Ordering: When multiple threads make MPI calls concurrently, the outcome will be as if the calls executed sequentially in some (any) order.

Use has to ensure that collectives on the same communicator, window, or file handle are correctly ordered among threads. For example, cannot call a Bcast on one thread and reduce on another on the same communicator. The user needs to handle race conditions post conflicting MPI calls.

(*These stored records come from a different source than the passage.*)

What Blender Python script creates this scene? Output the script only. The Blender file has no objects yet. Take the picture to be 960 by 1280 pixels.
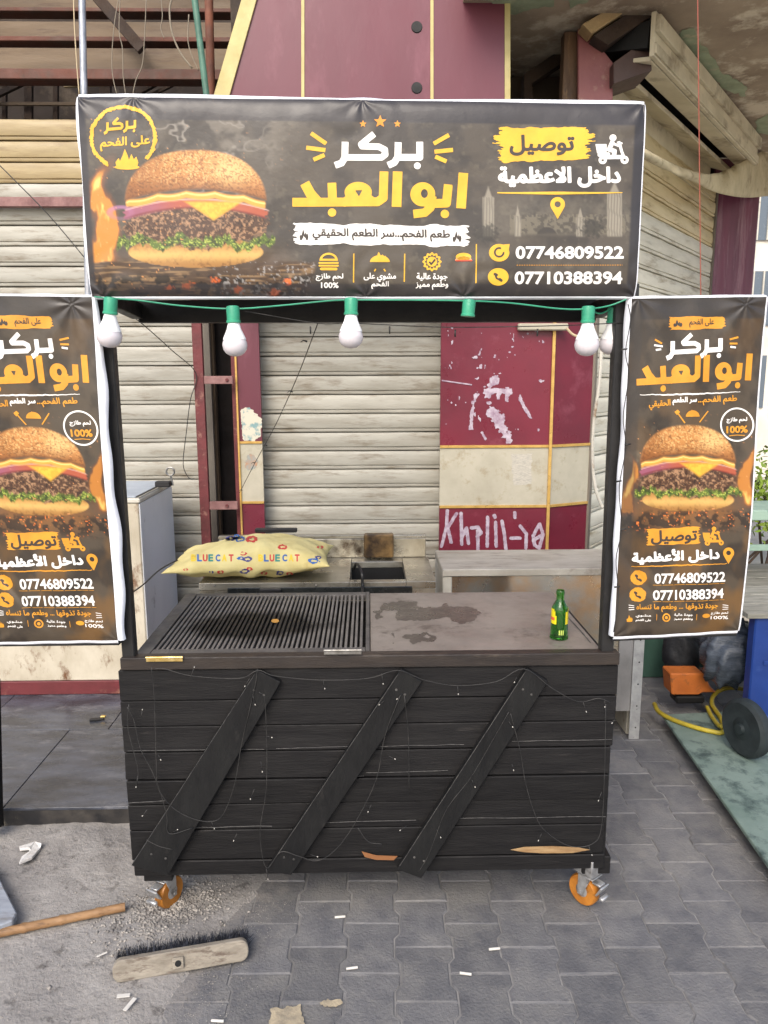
import bpy, bmesh, math, random
import numpy as np
from mathutils import Vector, Matrix
random.seed(7); RS = np.random.RandomState(11)
sc = bpy.context.scene; C = sc.collection
# ---------------------------------------------------------------- camera, world, sun, exposure
F_PX, PITCH, YAW, ROLL = 937.8, 0.1746, 0.020, -0.0036
CAM = np.array([0.0, -2.1416, 1.709])
_F = np.array([math.sin(YAW)*math.cos(PITCH), math.cos(YAW)*math.cos(PITCH), -math.sin(PITCH)])
_R = np.array([math.cos(YAW), -math.sin(YAW), 0.0]); _U = np.cross(_R, _F)
_R2 = _R*math.cos(ROLL)+_U*math.sin(ROLL); _U2 = -_R*math.sin(ROLL)+_U*math.cos(ROLL)
cd = bpy.data.cameras.new('camera'); co = bpy.data.objects.new('camera', cd); C.objects.link(co); sc.camera = co
co.matrix_world = Matrix(((_R2[0], _U2[0], -_F[0], CAM[0]), (_R2[1], _U2[1], -_F[1], CAM[1]), (_R2[2], _U2[2], -_F[2], CAM[2]), (0, 0, 0, 1)))
cd.sensor_fit = 'VERTICAL'; cd.sensor_height = 32.0; cd.lens = 32.0*F_PX/1280.0; cd.clip_end = 500; cd.clip_start = .05
w = bpy.data.worlds.new('World'); sc.world = w; w.use_nodes = True
bg = w.node_tree.nodes['Background']; sky = w.node_tree.nodes.new('ShaderNodeTexSky'); sky.sky_type = 'NISHITA'; sky.sun_disc = False
SUN_EL, SUN_AZ = math.radians(42), math.radians(196)       # azimuth clockwise from +Y (north): behind the camera, a little left
sky.sun_elevation = SUN_EL; sky.sun_rotation = SUN_AZ; sky.dust_density = 3.0
w.node_tree.links.new(sky.outputs[0], bg.inputs[0]); bg.inputs[1].default_value = 0.15
sd_ = bpy.data.lights.new('sun', 'SUN'); sd_.energy = 1.15; sd_.angle = math.radians(34); sd_.color = (1, .95, .87)
so = bpy.data.objects.new('sun', sd_); C.objects.link(so)
_sd = Vector((math.sin(SUN_AZ)*math.cos(SUN_EL), math.cos(SUN_AZ)*math.cos(SUN_EL), math.sin(SUN_EL)))
so.rotation_euler = _sd.to_track_quat('Z', 'Y').to_euler()
sc.view_settings.view_transform = 'Standard'; sc.view_settings.look = 'None'; sc.view_settings.exposure = 0.95; sc.view_settings.gamma = 1

# ---------------------------------------------------------------- measuring helpers (points of the place from known planes)
def ray(px, py):
    px = np.asarray(px, float); py = np.asarray(py, float)
    return _F + ((px-480)/F_PX)[..., None]*_R2 + ((640-py)/F_PX)[..., None]*_U2
def W(px, py, y):
    d = ray(px, py); t = (y-CAM[1])/d[..., 1]; return CAM+d*t[..., None]
def G(px, py, z=0.0):
    d = ray(px, py); t = (z-CAM[2])/d[..., 2]; return CAM+d*t[..., None]
def PL(px, py, p0, n):
    d = ray(px, py); n = np.asarray(n, float); t = ((np.asarray(p0)-CAM)@n)/(d@n); return CAM+d*t[..., None]
def proj(p):
    v = np.asarray(p, float)-CAM; z = v@_F; return 480+F_PX*(v@_R2)/z, 640-F_PX*(v@_U2)/z, z
def lin(r, g, b, k=1.0):
    f = lambda c: (c/255/12.92 if c/255 < .04045 else ((c/255+.055)/1.055)**2.4)*k
    return (f(r), f(g), f(b))

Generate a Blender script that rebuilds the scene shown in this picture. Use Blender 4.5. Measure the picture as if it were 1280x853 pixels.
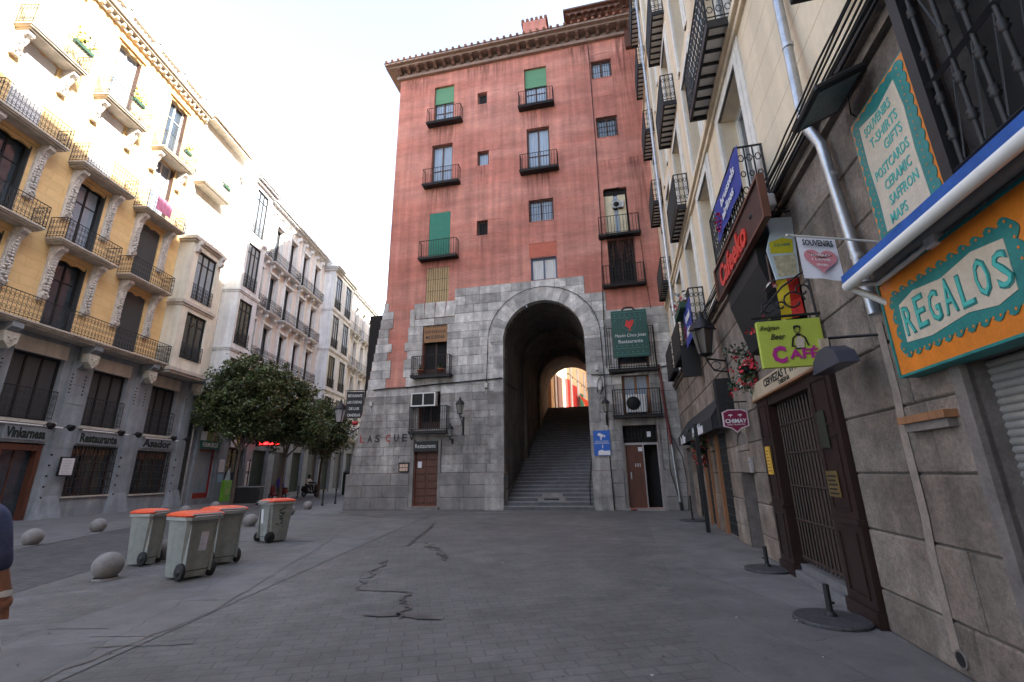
import bpy, bmesh, math, random
from math import sin, cos, pi, radians, sqrt
from mathutils import Matrix, Vector, Euler
random.seed(11)
sc = bpy.context.scene
for o in list(bpy.data.objects): bpy.data.objects.remove(o)

# ---------------------------------------------------------------- camera
camd = bpy.data.cameras.new('camera'); cam = bpy.data.objects.new('camera', camd)
sc.collection.objects.link(cam); sc.camera = cam
camd.sensor_width = 36; camd.lens = 569/1280*36; camd.clip_start = .05; camd.clip_end = 2000
PIT, ROL = radians(16.27), -0.0148
_f = Vector((0, cos(PIT), sin(PIT))); _u = Vector((0, -sin(PIT), cos(PIT))); _x = Vector((1, 0, 0))
CX = _x*cos(ROL)+_u*sin(ROL); CU = -_x*sin(ROL)+_u*cos(ROL)
cm = Matrix.Identity(4)
for i in range(3):
    cm[i][0] = CX[i]; cm[i][1] = CU[i]; cm[i][2] = -_f[i]
cm[2][3] = 1.6
cam.matrix_world = cm

# ---------------------------------------------------------------- light
SUN = Vector((1.0, -0.54, 0.81)).normalized()
w = bpy.data.worlds.new('World'); sc.world = w; w.use_nodes = True
nt = w.node_tree; bg = nt.nodes['Background']
sky = nt.nodes.new('ShaderNodeTexSky'); sky.sky_type = 'NISHITA'; sky.sun_disc = False
sky.sun_elevation = math.asin(SUN.z); sky.sun_rotation = math.atan2(SUN.x, SUN.y)
sky.air_density = 1.0; sky.dust_density = 2.2; sky.ozone_density = 1.0; sky.altitude = 600
hs = nt.nodes.new('ShaderNodeHueSaturation'); hs.inputs['Saturation'].default_value = .68; nt.links.new(sky.outputs[0], hs.inputs['Color']); nt.links.new(hs.outputs[0], bg.inputs[0]); bg.inputs[1].default_value = .15
sd = bpy.data.lights.new('sun', 'SUN'); so = bpy.data.objects.new('sun', sd); sc.collection.objects.link(so)
sd.energy = 4.2; sd.angle = radians(.53); sd.color = (1, .93, .82)
so.rotation_euler = SUN.to_track_quat('Z', 'Y').to_euler()
sc.view_settings.view_transform = 'Standard'; sc.view_settings.look = 'None'
sc.view_settings.exposure = 2.5; sc.view_settings.gamma = 1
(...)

MPI's blocking will only impact the calling thread, instead of all threads.

One-sided communication

To decouple data movement with process synchronizations. Each proc exposes a part of its memory to public, the memory segment works as a "shared" memory and all other processes can read and write to this memory.

Window creation

In MPI, this public memory space is called a window. Once the memory is allocated locally, make an explicit MPI call to declare a memory region by

/* Each process specifies a window of existing memory that it exposes to RMA 
   accesses by the processes in the group of comm. 
   The window consists of size bytes, starting at address base.
*/ 
int MPI_Win_create(void *base, MPI_Aint size, int disp_unit, MPI_Info info, 
                  MPI_Comm comm, MPI_Win *win);

/* On each process, it allocates memory of at least size bytes, 
   outputs a pointer baseptr to it, 
   the rest is just the same as Win_create
*/
int MPI_Win_allocate(MPI_Aint size, int disp_unit, MPI_Info info,
                     MPI_Comm comm, void *baseptr, MPI_Win * win);

/* Creates a window object, but no memory attached yet. 
   dynamically add/remove buffers to/from the window later
   using attach/detach
*/
int MPI_Win_create_dynamic(MPI_Info info, MPI_Comm comm, MPI_Win * win);

/*
multiple processes on the same node will share the same buffer space
*/
int MPI_Win_allocate_shared(MPI_Aint size, int disp_unit, MPI_Info info, MPI_Comm comm,
                             void *baseptr, MPI_Win *win);


/*
free the window
*/
MPI_Win_free(MPI_Win *win);

Examples for allocate and create_dynamic

int main(int argc, char ** argv) {
    int *a; 
    MPI_Win win;
    MPI_Init(&argc, &argv);
    // collectively create remote accessible memory in a window
    MPI_Win_allocate(1000*sizeof(int), sizeof(int), MPI_INFO_NULL,
    MPI_COMM_WORLD, &a, &win);
    // Array ‘a’ is now accessible from all processes in MPI_COMM_WORLD
    MPI_Win_free(&win);
    MPI_Finalize(); 
    return 0;
}

int main(int argc, char ** argv) {
    int *a; 
    MPI_Win win;
    MPI_Init(&argc, &argv);
    MPI_Win_create_dynamic(MPI_INFO_NULL, MPI_COMM_WORLD, &win);
    // create private memory
    a = (int *) malloc(1000 * sizeof(int));
    // use private memory like you normally would
    a[0] = 1; a[1] = 2;
    // locally declare memory as remotely accessible
    MPI_Win_attach(win, a, 1000*sizeof(int));
    // Array 'a' is now accessible from all processes
    // undeclare remotely accessible memory
    MPI_Win_detach(win, a); 
    free(a);
    MPI_Win_free(&win);
    MPI_Finalize(); 
    return 0;
}

Data movement

Data movement is similar to RESTful

int MPI_Put(
    const void *origin_addr, int origin_count, MPI_Datatype origin_datatype, 
    int target_rank, 
    MPI_Aint target_disp, int target_count, MPI_Datatype target_datatype, 
    MPI_Win win);

int MPI_Get(
    void *origin_addr, int origin_count, MPI_Datatype origin_datatype, 
    int target_rank, 
    MPI_Aint target_disp, int target_count, MPI_Datatype target_datatype, 
    MPI_Win win);

/* Accumulate data into the target process from reduction op */
int MPI_Accumulate(
    const void *origin_addr, int origin_count, MPI_Datatype origin_datatype, 
    int target_rank, 
    MPI_Aint target_disp, int target_count, MPI_Datatype target_datatype, 
    MPI_Op op, MPI_Win win);

Orderings

There is no guaranteed ordering for put/get operations. The results of concurrent put to the same location is UNDEFINED, the result of get while concurrently put/accumulate is UNDEFINED.

Note that concurrent accumulation to the same location are defined according to the order in which they occurred.